The Jewish National Fund has entered a new chapter in its history, undertaking, “the most important land development” program since the establishment of the State of Israel and operating with a budget of about $100 million for 1979, an increase of almost 150 percent compared to the previous year, it was reported here today.
“The JNF of today is no longer the JNF of the Blue Box,” Sam Cohen, executive vice president of the JNF, told a press conference at the organization’s headquarters, underscoring the new challenges of the JNF which was connected throughout the years with the Blue Box, to which people were asked to insert coins for the purpose of planting trees in Israel.

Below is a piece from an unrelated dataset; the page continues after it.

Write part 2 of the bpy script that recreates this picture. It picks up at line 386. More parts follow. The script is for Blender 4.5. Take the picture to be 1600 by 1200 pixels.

According to Cohen and Jacob Barmore, JNF’s director of information in Jerusalem, who arrived here on a speaking tour concerning the “new JNF,” the JNF is presently engaged in ” enormous development” projects in the north of Golilee and the Negev. JNF’s activities, Barmore reported, involve currently no less than 500 locations throughout Israel: He said these development projects have “a sense of urgency” in view of the peace agreement with Egypt and the importance of inhabiting the Galilee with Jews.
The JNF, therefore, is presently engaged in the task of setting up 28 lookouts (outposts) with the intention of turning them eventually into civilian settlements. All in all, Barmore said, the JNF will be operating in 79 localities in the Galilee, working in close cooperation with the Jewish Agency, the Ministry of Agriculture and the Ministry of Housing.
As for the Negev, which is 63 percent of the total land of Israel, Barmore predicted it will eventually become “the most fertile area in Israel.” He said the challenges of the JNF there are even more urgent than those of Galilee since the development programs in the next two years involve the relocations of settlements that were removed from the Sinai as part of the peace with Egypt.
The JNF Negey undertaking calls for preparing the ground for 20 new settlements in the northern Negev in the next three years, Barmore said.” JNF is no long limited to tree planting, “he stressed, noting that the JNF work load in the Negev will include site development, access road construction, the planting of wind-breakers and shelterbelts, and landscaping and gardening.